What is asked:
Go through the material below and report how many lines contain "scene". Give only the number.

Information provided:
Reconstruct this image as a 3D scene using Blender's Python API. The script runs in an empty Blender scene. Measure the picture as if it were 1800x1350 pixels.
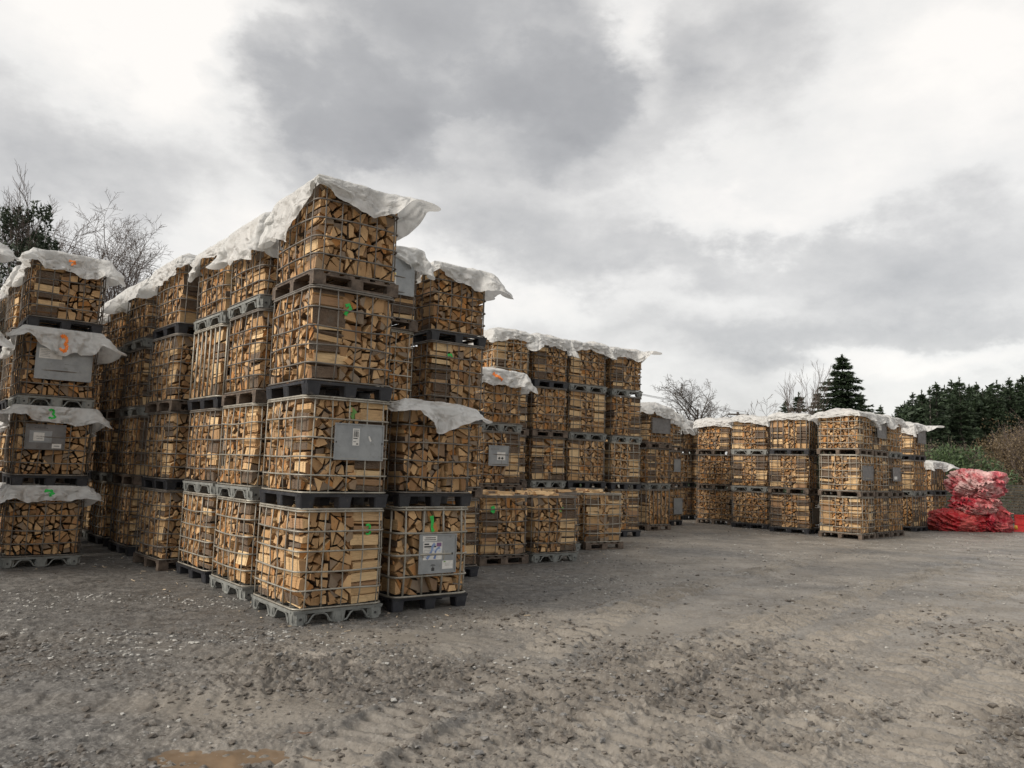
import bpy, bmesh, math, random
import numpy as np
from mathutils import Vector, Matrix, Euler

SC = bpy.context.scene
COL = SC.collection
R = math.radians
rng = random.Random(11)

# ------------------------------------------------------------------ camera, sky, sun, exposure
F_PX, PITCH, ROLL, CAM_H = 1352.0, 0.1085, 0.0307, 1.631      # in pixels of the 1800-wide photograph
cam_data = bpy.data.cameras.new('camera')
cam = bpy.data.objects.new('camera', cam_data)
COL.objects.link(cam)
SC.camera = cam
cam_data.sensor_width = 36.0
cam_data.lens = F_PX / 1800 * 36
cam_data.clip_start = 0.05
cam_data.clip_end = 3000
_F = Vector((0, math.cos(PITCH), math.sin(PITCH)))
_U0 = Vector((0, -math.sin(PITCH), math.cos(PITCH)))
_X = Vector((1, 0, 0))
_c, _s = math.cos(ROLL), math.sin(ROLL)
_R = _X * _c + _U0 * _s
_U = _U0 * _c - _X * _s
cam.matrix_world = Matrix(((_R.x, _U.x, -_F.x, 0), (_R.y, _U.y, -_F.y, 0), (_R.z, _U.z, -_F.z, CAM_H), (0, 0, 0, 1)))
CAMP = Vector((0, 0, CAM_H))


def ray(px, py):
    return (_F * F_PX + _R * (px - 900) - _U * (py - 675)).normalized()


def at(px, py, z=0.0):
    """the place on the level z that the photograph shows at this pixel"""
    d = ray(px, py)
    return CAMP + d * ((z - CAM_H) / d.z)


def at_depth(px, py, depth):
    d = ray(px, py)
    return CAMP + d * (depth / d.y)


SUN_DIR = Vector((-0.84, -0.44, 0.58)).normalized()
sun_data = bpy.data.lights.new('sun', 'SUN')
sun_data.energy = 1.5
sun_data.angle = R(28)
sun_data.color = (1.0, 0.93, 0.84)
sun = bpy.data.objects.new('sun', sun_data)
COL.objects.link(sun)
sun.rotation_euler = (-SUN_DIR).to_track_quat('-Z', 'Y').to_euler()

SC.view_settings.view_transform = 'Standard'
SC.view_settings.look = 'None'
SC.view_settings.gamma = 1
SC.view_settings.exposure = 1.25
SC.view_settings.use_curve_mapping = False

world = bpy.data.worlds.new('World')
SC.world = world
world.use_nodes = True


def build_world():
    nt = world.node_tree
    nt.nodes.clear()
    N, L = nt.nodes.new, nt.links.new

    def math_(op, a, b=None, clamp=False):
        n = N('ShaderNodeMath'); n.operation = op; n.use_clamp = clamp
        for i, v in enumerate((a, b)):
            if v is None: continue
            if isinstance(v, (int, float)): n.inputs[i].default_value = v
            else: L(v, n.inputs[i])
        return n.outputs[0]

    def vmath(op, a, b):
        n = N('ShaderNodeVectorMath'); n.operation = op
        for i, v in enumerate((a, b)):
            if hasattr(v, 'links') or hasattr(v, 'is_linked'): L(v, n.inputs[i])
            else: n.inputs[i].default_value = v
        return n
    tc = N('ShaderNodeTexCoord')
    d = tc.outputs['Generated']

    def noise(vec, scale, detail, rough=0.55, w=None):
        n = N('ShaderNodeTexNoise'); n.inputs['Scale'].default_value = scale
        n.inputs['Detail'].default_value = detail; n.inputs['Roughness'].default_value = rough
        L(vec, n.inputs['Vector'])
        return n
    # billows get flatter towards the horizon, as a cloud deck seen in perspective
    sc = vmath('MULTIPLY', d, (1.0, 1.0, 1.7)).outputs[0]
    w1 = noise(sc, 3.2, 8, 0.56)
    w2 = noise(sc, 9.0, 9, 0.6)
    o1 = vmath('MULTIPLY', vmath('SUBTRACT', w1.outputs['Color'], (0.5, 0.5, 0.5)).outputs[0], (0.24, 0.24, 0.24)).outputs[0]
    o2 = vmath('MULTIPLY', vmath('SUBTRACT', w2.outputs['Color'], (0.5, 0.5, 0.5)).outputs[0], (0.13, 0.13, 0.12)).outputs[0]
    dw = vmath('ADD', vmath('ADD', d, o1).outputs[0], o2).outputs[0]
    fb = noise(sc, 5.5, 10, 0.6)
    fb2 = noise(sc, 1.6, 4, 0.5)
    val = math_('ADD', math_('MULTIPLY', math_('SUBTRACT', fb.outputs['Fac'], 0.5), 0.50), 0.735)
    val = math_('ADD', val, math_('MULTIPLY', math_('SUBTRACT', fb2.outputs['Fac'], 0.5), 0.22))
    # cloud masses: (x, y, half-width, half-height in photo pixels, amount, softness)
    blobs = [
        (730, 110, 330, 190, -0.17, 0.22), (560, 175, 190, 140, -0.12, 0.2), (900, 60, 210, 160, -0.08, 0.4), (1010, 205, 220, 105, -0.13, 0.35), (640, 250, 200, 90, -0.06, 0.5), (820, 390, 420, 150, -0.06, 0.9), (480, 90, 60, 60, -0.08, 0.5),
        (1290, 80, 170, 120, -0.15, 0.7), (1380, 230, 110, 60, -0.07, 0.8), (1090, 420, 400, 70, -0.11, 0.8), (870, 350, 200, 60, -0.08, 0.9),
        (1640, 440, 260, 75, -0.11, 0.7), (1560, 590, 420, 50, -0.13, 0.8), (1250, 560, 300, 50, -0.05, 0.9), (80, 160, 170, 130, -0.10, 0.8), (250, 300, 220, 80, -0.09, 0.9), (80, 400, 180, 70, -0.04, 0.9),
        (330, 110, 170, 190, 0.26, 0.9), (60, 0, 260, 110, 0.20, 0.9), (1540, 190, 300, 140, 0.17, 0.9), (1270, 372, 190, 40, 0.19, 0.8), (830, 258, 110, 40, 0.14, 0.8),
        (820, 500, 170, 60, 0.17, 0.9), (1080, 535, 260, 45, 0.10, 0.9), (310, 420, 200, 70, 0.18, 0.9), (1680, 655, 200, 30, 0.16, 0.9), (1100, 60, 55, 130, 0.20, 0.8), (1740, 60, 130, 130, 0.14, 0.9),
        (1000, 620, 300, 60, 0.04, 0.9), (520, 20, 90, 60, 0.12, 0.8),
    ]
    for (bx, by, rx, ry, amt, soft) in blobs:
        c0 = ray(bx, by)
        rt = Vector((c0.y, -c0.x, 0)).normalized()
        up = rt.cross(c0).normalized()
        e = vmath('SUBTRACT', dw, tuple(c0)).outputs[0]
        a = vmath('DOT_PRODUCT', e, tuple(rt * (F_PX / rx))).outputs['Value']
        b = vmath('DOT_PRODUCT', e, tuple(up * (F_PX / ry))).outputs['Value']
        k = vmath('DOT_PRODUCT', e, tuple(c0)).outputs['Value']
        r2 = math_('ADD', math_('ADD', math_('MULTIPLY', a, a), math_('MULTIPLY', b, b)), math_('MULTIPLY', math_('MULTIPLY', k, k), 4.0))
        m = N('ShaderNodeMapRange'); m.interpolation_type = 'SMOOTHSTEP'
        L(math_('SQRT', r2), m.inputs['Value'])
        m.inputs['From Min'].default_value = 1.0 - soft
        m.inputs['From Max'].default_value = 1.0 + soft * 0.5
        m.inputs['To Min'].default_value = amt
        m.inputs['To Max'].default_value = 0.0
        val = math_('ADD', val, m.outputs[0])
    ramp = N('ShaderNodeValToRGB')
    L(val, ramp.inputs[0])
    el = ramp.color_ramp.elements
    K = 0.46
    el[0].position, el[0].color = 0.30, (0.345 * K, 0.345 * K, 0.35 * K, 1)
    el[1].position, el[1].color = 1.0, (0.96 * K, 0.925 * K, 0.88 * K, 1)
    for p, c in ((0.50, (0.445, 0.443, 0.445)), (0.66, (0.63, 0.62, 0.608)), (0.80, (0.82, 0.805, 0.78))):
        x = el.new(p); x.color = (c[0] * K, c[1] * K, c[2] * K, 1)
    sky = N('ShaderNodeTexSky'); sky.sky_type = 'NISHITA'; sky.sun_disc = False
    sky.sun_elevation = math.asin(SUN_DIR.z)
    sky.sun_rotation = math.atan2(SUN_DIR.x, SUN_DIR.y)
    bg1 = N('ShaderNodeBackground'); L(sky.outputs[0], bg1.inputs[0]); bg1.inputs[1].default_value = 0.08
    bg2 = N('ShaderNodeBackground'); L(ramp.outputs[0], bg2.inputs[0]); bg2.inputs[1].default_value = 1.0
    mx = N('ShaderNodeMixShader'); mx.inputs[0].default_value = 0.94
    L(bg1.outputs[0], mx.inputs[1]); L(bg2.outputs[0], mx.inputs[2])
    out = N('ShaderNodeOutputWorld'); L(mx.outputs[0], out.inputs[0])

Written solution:
2